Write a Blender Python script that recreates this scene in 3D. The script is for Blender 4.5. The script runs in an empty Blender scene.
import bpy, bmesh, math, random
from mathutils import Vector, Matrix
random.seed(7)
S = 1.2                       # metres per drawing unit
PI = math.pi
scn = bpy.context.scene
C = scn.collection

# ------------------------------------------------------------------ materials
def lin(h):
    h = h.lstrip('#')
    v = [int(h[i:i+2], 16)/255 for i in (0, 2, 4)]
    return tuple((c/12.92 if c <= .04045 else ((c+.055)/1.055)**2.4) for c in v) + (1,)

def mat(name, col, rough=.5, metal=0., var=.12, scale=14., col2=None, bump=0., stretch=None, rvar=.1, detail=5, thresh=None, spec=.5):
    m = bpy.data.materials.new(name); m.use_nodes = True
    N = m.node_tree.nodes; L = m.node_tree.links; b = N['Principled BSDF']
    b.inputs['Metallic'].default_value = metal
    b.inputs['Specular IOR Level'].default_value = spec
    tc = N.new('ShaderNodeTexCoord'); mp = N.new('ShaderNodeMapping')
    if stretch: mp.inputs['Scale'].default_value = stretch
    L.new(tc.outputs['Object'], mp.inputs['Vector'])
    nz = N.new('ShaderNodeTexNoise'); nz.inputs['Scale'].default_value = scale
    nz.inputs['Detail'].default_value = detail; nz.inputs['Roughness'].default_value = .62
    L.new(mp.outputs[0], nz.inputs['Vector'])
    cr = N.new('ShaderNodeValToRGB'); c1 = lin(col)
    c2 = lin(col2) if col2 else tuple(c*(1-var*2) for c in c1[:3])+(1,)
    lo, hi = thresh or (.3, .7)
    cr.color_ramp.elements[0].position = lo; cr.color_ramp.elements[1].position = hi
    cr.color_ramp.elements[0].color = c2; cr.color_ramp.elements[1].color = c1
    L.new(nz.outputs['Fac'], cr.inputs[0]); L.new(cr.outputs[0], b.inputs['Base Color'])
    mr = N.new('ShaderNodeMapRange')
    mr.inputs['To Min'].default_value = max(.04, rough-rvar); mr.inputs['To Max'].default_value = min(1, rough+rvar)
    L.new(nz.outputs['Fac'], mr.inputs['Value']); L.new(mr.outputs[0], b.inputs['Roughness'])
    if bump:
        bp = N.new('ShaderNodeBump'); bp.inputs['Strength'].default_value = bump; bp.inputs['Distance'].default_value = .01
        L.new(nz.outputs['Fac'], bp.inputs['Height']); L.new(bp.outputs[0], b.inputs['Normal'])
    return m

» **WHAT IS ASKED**
Print the material verbatim, all of it.

» **EXERCISE RESPONSE**
Write a Blender Python script that recreates this scene in 3D. The script is for Blender 4.5. The script runs in an empty Blender scene.
import bpy, bmesh, math, random
from mathutils import Vector, Matrix
random.seed(7)
S = 1.2                       # metres per drawing unit
PI = math.pi
scn = bpy.context.scene
C = scn.collection

# ------------------------------------------------------------------ materials
def lin(h):
    h = h.lstrip('#')
    v = [int(h[i:i+2], 16)/255 for i in (0, 2, 4)]
    return tuple((c/12.92 if c <= .04045 else ((c+.055)/1.055)**2.4) for c in v) + (1,)

def mat(name, col, rough=.5, metal=0., var=.12, scale=14., col2=None, bump=0., stretch=None, rvar=.1, detail=5, thresh=None, spec=.5):
    m = bpy.data.materials.new(name); m.use_nodes = True
    N = m.node_tree.nodes; L = m.node_tree.links; b = N['Principled BSDF']
    b.inputs['Metallic'].default_value = metal
    b.inputs['Specular IOR Level'].default_value = spec
    tc = N.new('ShaderNodeTexCoord'); mp = N.new('ShaderNodeMapping')
    if stretch: mp.inputs['Scale'].default_value = stretch
    L.new(tc.outputs['Object'], mp.inputs['Vector'])
    nz = N.new('ShaderNodeTexNoise'); nz.inputs['Scale'].default_value = scale
    nz.inputs['Detail'].default_value = detail; nz.inputs['Roughness'].default_value = .62
    L.new(mp.outputs[0], nz.inputs['Vector'])
    cr = N.new('ShaderNodeValToRGB'); c1 = lin(col)
    c2 = lin(col2) if col2 else tuple(c*(1-var*2) for c in c1[:3])+(1,)
    lo, hi = thresh or (.3, .7)
    cr.color_ramp.elements[0].position = lo; cr.color_ramp.elements[1].position = hi
    cr.color_ramp.elements[0].color = c2; cr.color_ramp.elements[1].color = c1
    L.new(nz.outputs['Fac'], cr.inputs[0]); L.new(cr.outputs[0], b.inputs['Base Color'])
    mr = N.new('ShaderNodeMapRange')
    mr.inputs['To Min'].default_value = max(.04, rough-rvar); mr.inputs['To Max'].default_value = min(1, rough+rvar)
    L.new(nz.outputs['Fac'], mr.inputs['Value']); L.new(mr.outputs[0], b.inputs['Roughness'])
    if bump:
        bp = N.new('ShaderNodeBump'); bp.inputs['Strength'].default_value = bump; bp.inputs['Distance'].default_value = .01
        L.new(nz.outputs['Fac'], bp.inputs['Height']); L.new(bp.outputs[0], b.inputs['Normal'])
    return m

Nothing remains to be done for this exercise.